**What the task requires**
Find the word "rails" in the records below. List each line containing it.

**Data rows**
⟨

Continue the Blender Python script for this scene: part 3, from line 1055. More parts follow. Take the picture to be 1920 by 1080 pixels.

⟩
⟨

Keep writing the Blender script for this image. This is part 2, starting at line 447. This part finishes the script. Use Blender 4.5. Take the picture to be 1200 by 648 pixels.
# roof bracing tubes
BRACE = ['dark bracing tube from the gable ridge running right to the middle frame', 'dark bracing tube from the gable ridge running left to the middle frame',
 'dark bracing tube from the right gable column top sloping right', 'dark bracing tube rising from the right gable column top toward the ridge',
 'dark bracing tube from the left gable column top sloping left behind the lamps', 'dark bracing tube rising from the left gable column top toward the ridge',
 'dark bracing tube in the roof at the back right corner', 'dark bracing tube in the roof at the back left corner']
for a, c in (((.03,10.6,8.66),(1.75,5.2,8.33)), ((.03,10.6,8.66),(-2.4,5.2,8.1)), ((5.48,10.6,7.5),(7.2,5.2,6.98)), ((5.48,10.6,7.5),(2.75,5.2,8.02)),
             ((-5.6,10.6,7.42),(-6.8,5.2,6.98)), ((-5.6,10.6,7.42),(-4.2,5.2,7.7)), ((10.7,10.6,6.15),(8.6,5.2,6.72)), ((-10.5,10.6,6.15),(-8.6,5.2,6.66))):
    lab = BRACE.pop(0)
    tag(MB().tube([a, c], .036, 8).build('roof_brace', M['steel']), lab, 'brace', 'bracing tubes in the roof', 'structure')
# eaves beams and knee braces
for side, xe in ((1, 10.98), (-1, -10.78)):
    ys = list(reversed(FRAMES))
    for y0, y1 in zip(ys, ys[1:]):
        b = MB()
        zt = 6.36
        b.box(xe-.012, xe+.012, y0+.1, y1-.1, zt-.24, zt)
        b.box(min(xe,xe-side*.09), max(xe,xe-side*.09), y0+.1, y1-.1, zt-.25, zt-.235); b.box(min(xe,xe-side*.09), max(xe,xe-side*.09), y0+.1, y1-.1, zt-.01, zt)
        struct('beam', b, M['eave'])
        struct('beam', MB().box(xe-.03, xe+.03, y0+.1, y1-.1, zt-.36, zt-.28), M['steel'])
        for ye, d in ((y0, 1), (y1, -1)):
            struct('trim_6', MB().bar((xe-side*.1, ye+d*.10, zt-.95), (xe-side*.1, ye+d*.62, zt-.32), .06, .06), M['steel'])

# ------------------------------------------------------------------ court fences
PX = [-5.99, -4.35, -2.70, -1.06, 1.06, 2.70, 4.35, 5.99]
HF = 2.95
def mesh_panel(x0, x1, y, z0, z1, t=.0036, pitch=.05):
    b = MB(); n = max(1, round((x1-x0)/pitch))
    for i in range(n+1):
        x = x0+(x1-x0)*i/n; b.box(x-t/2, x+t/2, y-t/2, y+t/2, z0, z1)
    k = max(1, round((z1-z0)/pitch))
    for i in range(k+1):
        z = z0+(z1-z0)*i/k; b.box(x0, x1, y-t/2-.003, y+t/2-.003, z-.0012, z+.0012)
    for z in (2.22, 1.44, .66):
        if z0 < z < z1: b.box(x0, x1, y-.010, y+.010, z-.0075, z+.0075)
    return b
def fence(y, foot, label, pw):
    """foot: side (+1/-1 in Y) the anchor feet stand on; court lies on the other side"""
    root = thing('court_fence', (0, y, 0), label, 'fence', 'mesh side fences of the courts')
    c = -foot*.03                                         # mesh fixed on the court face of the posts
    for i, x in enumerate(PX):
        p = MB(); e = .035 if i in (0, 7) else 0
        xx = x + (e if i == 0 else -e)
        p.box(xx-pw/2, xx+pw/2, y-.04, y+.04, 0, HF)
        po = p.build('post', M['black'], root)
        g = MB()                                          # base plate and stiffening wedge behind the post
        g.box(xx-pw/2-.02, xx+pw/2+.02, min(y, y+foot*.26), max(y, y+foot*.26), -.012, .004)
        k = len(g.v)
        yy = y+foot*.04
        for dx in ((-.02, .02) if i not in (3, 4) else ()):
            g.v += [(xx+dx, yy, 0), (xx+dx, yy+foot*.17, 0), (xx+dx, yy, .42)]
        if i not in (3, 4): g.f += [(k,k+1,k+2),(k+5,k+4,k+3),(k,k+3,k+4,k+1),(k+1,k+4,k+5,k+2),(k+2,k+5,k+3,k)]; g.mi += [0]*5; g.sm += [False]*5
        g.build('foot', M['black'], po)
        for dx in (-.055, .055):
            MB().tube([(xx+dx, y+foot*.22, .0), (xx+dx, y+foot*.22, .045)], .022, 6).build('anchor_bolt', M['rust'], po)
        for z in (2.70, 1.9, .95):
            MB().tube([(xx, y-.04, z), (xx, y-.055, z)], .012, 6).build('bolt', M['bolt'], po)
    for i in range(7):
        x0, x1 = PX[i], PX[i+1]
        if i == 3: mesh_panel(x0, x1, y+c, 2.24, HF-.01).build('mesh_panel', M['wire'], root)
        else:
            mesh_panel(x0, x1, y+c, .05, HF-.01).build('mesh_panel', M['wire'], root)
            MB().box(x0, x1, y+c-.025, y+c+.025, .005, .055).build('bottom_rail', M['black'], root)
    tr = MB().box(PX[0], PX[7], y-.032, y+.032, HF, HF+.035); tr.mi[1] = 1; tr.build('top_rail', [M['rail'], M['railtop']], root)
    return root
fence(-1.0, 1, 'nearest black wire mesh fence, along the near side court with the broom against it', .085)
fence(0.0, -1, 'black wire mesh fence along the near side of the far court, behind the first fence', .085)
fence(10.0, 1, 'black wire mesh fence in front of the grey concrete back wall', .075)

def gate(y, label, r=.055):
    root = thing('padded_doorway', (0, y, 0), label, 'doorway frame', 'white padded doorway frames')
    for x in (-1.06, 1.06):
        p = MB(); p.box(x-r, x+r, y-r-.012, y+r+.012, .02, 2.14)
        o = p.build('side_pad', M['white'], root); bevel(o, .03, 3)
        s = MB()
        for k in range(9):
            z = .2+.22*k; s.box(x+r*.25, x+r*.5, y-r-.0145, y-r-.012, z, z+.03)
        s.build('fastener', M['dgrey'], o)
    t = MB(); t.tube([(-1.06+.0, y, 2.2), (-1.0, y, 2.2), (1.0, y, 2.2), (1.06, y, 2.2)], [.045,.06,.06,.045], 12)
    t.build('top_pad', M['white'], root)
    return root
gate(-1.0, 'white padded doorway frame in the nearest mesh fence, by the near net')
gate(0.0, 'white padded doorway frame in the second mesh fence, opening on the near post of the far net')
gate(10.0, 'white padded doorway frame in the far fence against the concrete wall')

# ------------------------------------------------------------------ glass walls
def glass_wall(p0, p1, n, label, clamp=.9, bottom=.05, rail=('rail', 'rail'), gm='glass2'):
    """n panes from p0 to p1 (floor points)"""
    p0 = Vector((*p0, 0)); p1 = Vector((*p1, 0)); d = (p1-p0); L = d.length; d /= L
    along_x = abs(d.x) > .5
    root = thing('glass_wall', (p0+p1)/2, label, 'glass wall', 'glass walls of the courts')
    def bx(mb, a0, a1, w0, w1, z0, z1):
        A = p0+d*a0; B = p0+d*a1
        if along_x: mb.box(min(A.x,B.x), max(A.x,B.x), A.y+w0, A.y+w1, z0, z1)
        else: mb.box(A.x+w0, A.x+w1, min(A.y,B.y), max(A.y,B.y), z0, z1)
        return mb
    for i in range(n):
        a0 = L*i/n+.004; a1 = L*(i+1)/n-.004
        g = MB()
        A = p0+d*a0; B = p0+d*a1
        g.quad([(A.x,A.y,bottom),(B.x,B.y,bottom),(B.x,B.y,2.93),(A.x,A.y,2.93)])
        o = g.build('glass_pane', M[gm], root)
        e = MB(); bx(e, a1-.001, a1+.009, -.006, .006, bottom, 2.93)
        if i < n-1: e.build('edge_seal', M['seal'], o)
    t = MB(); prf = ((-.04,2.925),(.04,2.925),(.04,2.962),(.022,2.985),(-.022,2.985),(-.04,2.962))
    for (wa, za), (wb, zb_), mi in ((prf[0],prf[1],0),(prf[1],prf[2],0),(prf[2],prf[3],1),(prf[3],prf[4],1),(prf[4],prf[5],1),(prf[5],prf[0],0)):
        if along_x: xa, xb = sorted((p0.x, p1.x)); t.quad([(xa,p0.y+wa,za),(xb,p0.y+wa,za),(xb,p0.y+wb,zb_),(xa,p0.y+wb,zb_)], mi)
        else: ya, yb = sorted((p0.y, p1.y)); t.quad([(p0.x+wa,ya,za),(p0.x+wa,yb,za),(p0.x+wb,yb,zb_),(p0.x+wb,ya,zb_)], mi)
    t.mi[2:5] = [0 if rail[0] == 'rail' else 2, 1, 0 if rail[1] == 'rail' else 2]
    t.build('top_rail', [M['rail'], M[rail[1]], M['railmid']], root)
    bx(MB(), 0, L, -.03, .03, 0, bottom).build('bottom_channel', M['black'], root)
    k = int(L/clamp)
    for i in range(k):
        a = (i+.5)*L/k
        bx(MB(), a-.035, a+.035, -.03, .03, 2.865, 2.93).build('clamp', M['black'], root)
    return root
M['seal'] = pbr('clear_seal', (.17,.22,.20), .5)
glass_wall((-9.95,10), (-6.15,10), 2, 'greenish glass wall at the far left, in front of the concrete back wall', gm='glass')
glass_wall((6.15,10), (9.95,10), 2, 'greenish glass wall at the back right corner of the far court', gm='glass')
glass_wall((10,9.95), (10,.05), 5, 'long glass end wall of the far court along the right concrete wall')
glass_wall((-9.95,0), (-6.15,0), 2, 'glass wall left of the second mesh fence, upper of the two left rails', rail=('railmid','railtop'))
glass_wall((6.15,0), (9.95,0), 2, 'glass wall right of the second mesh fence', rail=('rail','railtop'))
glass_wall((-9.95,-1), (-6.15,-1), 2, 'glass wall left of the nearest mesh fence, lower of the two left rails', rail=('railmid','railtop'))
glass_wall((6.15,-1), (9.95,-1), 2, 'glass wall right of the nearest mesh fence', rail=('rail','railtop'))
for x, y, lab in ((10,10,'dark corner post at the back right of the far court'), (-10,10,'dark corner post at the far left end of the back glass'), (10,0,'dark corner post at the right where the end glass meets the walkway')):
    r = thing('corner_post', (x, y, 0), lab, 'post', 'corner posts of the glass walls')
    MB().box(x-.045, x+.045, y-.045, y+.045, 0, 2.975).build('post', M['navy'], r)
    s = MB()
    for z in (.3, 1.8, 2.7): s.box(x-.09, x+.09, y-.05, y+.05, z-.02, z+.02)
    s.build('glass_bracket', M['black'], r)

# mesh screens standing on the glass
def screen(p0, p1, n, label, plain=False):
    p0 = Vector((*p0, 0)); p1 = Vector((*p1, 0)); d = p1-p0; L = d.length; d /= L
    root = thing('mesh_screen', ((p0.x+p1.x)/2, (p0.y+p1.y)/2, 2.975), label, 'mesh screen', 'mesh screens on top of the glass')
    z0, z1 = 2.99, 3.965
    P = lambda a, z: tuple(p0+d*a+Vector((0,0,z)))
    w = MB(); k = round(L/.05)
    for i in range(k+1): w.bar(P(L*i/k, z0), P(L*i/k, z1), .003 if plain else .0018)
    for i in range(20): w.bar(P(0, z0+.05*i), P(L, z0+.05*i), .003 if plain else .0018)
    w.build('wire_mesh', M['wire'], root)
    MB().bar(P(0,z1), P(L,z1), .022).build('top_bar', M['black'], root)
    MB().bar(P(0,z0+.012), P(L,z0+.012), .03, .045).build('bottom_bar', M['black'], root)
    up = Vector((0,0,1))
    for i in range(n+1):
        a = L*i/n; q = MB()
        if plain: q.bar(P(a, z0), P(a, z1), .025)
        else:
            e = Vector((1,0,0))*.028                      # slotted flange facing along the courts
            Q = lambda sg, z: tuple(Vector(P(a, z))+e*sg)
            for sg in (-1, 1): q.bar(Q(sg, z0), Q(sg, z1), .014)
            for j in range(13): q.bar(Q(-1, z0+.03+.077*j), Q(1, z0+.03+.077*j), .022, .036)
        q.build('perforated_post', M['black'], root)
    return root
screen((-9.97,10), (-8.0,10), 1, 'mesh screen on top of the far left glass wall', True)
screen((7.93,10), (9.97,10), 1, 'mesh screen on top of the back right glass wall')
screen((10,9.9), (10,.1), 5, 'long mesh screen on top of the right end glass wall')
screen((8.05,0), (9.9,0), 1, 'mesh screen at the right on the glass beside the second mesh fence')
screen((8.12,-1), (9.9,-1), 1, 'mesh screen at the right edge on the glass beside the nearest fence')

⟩

**Final answer**
glass_wall((-9.95,0), (-6.15,0), 2, 'glass wall left of the second mesh fence, upper of the two left rails', rail=('railmid','railtop'))
glass_wall((-9.95,-1), (-6.15,-1), 2, 'glass wall left of the nearest mesh fence, lower of the two left rails', rail=('railmid','railtop'))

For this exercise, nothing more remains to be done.